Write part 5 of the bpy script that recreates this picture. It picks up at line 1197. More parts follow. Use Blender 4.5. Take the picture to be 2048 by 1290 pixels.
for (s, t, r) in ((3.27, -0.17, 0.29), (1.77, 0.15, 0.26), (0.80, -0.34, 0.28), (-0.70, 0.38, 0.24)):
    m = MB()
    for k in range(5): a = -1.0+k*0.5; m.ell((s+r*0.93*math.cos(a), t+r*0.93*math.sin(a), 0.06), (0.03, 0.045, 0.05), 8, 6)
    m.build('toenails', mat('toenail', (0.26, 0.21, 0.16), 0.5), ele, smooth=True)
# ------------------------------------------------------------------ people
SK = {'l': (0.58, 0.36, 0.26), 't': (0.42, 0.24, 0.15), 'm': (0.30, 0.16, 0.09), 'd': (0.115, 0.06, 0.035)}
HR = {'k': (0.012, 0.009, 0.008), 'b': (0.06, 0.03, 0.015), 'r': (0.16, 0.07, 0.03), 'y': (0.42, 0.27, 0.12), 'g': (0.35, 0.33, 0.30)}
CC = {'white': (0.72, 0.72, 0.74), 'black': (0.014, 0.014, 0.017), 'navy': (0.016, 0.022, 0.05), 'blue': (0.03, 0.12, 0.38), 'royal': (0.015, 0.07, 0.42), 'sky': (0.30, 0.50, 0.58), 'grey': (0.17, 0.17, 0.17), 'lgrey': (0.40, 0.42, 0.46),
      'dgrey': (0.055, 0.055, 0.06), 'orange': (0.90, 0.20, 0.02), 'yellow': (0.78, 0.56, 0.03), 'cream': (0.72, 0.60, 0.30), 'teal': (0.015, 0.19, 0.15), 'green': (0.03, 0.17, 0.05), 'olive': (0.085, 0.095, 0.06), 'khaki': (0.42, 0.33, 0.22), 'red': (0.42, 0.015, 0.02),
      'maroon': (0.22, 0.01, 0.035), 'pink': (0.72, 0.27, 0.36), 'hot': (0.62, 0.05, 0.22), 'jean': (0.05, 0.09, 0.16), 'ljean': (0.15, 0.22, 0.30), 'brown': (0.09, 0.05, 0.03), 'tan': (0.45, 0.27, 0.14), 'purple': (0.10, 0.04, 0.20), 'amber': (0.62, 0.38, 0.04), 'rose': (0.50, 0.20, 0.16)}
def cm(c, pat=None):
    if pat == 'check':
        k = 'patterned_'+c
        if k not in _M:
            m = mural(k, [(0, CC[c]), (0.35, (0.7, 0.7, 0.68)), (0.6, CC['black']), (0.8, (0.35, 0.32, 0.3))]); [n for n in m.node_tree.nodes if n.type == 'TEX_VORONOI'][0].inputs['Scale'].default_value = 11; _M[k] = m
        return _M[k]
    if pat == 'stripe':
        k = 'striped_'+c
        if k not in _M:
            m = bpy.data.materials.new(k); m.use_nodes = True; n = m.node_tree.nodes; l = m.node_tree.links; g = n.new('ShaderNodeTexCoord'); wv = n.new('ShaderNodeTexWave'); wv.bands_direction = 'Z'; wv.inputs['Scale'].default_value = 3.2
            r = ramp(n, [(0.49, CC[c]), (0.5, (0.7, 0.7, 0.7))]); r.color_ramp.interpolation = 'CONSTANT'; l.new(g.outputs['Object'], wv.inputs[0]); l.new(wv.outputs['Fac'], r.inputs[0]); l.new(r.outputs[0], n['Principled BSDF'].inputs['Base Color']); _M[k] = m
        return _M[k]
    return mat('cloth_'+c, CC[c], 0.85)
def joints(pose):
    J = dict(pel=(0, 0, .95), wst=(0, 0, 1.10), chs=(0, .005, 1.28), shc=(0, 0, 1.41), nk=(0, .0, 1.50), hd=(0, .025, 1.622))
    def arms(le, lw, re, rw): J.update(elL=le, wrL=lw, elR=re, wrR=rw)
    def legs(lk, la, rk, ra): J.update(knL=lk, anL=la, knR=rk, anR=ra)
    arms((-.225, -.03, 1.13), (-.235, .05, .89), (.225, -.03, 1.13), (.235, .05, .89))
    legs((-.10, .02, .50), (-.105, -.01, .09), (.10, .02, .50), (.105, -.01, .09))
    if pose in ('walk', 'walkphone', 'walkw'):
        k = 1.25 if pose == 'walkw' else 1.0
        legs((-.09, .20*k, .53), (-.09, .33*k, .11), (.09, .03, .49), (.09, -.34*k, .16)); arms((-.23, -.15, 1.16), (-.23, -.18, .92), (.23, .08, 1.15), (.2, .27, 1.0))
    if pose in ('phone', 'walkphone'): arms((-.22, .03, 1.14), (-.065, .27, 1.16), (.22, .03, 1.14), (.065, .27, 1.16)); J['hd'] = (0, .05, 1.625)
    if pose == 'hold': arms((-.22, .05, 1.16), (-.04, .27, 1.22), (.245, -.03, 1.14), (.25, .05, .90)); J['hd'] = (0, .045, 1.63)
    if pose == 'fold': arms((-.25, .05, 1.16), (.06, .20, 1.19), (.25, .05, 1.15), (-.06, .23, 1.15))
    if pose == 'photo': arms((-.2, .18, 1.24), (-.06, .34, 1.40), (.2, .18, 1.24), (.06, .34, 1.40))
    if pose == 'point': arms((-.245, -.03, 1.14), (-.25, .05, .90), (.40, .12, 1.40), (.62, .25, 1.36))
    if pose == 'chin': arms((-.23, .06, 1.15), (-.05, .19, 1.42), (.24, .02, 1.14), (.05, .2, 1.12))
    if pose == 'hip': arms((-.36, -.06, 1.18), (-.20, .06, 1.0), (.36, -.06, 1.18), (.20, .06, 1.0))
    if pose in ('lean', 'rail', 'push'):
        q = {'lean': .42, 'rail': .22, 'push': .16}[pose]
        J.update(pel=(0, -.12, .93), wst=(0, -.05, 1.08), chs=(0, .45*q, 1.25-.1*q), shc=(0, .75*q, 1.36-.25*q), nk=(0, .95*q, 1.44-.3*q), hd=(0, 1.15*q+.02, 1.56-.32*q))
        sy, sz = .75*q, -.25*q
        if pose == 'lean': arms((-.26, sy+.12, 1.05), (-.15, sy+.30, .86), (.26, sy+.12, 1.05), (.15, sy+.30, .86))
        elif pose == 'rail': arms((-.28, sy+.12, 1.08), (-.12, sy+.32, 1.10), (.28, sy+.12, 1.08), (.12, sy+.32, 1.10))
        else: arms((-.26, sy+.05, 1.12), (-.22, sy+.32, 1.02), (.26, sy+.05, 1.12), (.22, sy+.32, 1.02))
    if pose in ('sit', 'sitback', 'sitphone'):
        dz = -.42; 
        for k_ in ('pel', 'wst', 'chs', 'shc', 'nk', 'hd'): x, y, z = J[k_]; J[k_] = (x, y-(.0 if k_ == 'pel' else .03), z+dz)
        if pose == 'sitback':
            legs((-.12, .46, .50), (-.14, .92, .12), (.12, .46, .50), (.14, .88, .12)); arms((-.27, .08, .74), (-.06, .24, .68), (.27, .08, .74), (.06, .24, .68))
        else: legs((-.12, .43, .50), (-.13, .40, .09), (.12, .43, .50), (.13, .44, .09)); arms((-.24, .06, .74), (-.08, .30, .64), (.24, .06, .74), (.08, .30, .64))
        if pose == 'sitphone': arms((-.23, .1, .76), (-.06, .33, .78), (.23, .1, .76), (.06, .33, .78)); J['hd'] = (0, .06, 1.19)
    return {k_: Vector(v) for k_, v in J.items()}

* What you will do
Repeat the whole listing exactly, keeping every line intact.

* Task answer
Write part 5 of the bpy script that recreates this picture. It picks up at line 1197. More parts follow. Use Blender 4.5. Take the picture to be 2048 by 1290 pixels.
for (s, t, r) in ((3.27, -0.17, 0.29), (1.77, 0.15, 0.26), (0.80, -0.34, 0.28), (-0.70, 0.38, 0.24)):
    m = MB()
    for k in range(5): a = -1.0+k*0.5; m.ell((s+r*0.93*math.cos(a), t+r*0.93*math.sin(a), 0.06), (0.03, 0.045, 0.05), 8, 6)
    m.build('toenails', mat('toenail', (0.26, 0.21, 0.16), 0.5), ele, smooth=True)
# ------------------------------------------------------------------ people
SK = {'l': (0.58, 0.36, 0.26), 't': (0.42, 0.24, 0.15), 'm': (0.30, 0.16, 0.09), 'd': (0.115, 0.06, 0.035)}
HR = {'k': (0.012, 0.009, 0.008), 'b': (0.06, 0.03, 0.015), 'r': (0.16, 0.07, 0.03), 'y': (0.42, 0.27, 0.12), 'g': (0.35, 0.33, 0.30)}
CC = {'white': (0.72, 0.72, 0.74), 'black': (0.014, 0.014, 0.017), 'navy': (0.016, 0.022, 0.05), 'blue': (0.03, 0.12, 0.38), 'royal': (0.015, 0.07, 0.42), 'sky': (0.30, 0.50, 0.58), 'grey': (0.17, 0.17, 0.17), 'lgrey': (0.40, 0.42, 0.46),
      'dgrey': (0.055, 0.055, 0.06), 'orange': (0.90, 0.20, 0.02), 'yellow': (0.78, 0.56, 0.03), 'cream': (0.72, 0.60, 0.30), 'teal': (0.015, 0.19, 0.15), 'green': (0.03, 0.17, 0.05), 'olive': (0.085, 0.095, 0.06), 'khaki': (0.42, 0.33, 0.22), 'red': (0.42, 0.015, 0.02),
      'maroon': (0.22, 0.01, 0.035), 'pink': (0.72, 0.27, 0.36), 'hot': (0.62, 0.05, 0.22), 'jean': (0.05, 0.09, 0.16), 'ljean': (0.15, 0.22, 0.30), 'brown': (0.09, 0.05, 0.03), 'tan': (0.45, 0.27, 0.14), 'purple': (0.10, 0.04, 0.20), 'amber': (0.62, 0.38, 0.04), 'rose': (0.50, 0.20, 0.16)}
def cm(c, pat=None):
    if pat == 'check':
        k = 'patterned_'+c
        if k not in _M:
            m = mural(k, [(0, CC[c]), (0.35, (0.7, 0.7, 0.68)), (0.6, CC['black']), (0.8, (0.35, 0.32, 0.3))]); [n for n in m.node_tree.nodes if n.type == 'TEX_VORONOI'][0].inputs['Scale'].default_value = 11; _M[k] = m
        return _M[k]
    if pat == 'stripe':
        k = 'striped_'+c
        if k not in _M:
            m = bpy.data.materials.new(k); m.use_nodes = True; n = m.node_tree.nodes; l = m.node_tree.links; g = n.new('ShaderNodeTexCoord'); wv = n.new('ShaderNodeTexWave'); wv.bands_direction = 'Z'; wv.inputs['Scale'].default_value = 3.2
            r = ramp(n, [(0.49, CC[c]), (0.5, (0.7, 0.7, 0.7))]); r.color_ramp.interpolation = 'CONSTANT'; l.new(g.outputs['Object'], wv.inputs[0]); l.new(wv.outputs['Fac'], r.inputs[0]); l.new(r.outputs[0], n['Principled BSDF'].inputs['Base Color']); _M[k] = m
        return _M[k]
    return mat('cloth_'+c, CC[c], 0.85)
def joints(pose):
    J = dict(pel=(0, 0, .95), wst=(0, 0, 1.10), chs=(0, .005, 1.28), shc=(0, 0, 1.41), nk=(0, .0, 1.50), hd=(0, .025, 1.622))
    def arms(le, lw, re, rw): J.update(elL=le, wrL=lw, elR=re, wrR=rw)
    def legs(lk, la, rk, ra): J.update(knL=lk, anL=la, knR=rk, anR=ra)
    arms((-.225, -.03, 1.13), (-.235, .05, .89), (.225, -.03, 1.13), (.235, .05, .89))
    legs((-.10, .02, .50), (-.105, -.01, .09), (.10, .02, .50), (.105, -.01, .09))
    if pose in ('walk', 'walkphone', 'walkw'):
        k = 1.25 if pose == 'walkw' else 1.0
        legs((-.09, .20*k, .53), (-.09, .33*k, .11), (.09, .03, .49), (.09, -.34*k, .16)); arms((-.23, -.15, 1.16), (-.23, -.18, .92), (.23, .08, 1.15), (.2, .27, 1.0))
    if pose in ('phone', 'walkphone'): arms((-.22, .03, 1.14), (-.065, .27, 1.16), (.22, .03, 1.14), (.065, .27, 1.16)); J['hd'] = (0, .05, 1.625)
    if pose == 'hold': arms((-.22, .05, 1.16), (-.04, .27, 1.22), (.245, -.03, 1.14), (.25, .05, .90)); J['hd'] = (0, .045, 1.63)
    if pose == 'fold': arms((-.25, .05, 1.16), (.06, .20, 1.19), (.25, .05, 1.15), (-.06, .23, 1.15))
    if pose == 'photo': arms((-.2, .18, 1.24), (-.06, .34, 1.40), (.2, .18, 1.24), (.06, .34, 1.40))
    if pose == 'point': arms((-.245, -.03, 1.14), (-.25, .05, .90), (.40, .12, 1.40), (.62, .25, 1.36))
    if pose == 'chin': arms((-.23, .06, 1.15), (-.05, .19, 1.42), (.24, .02, 1.14), (.05, .2, 1.12))
    if pose == 'hip': arms((-.36, -.06, 1.18), (-.20, .06, 1.0), (.36, -.06, 1.18), (.20, .06, 1.0))
    if pose in ('lean', 'rail', 'push'):
        q = {'lean': .42, 'rail': .22, 'push': .16}[pose]
        J.update(pel=(0, -.12, .93), wst=(0, -.05, 1.08), chs=(0, .45*q, 1.25-.1*q), shc=(0, .75*q, 1.36-.25*q), nk=(0, .95*q, 1.44-.3*q), hd=(0, 1.15*q+.02, 1.56-.32*q))
        sy, sz = .75*q, -.25*q
        if pose == 'lean': arms((-.26, sy+.12, 1.05), (-.15, sy+.30, .86), (.26, sy+.12, 1.05), (.15, sy+.30, .86))
        elif pose == 'rail': arms((-.28, sy+.12, 1.08), (-.12, sy+.32, 1.10), (.28, sy+.12, 1.08), (.12, sy+.32, 1.10))
        else: arms((-.26, sy+.05, 1.12), (-.22, sy+.32, 1.02), (.26, sy+.05, 1.12), (.22, sy+.32, 1.02))
    if pose in ('sit', 'sitback', 'sitphone'):
        dz = -.42; 
        for k_ in ('pel', 'wst', 'chs', 'shc', 'nk', 'hd'): x, y, z = J[k_]; J[k_] = (x, y-(.0 if k_ == 'pel' else .03), z+dz)
        if pose == 'sitback':
            legs((-.12, .46, .50), (-.14, .92, .12), (.12, .46, .50), (.14, .88, .12)); arms((-.27, .08, .74), (-.06, .24, .68), (.27, .08, .74), (.06, .24, .68))
        else: legs((-.12, .43, .50), (-.13, .40, .09), (.12, .43, .50), (.13, .44, .09)); arms((-.24, .06, .74), (-.08, .30, .64), (.24, .06, .74), (.08, .30, .64))
        if pose == 'sitphone': arms((-.23, .1, .76), (-.06, .33, .78), (.23, .1, .76), (.06, .33, .78)); J['hd'] = (0, .06, 1.19)
    return {k_: Vector(v) for k_, v in J.items()}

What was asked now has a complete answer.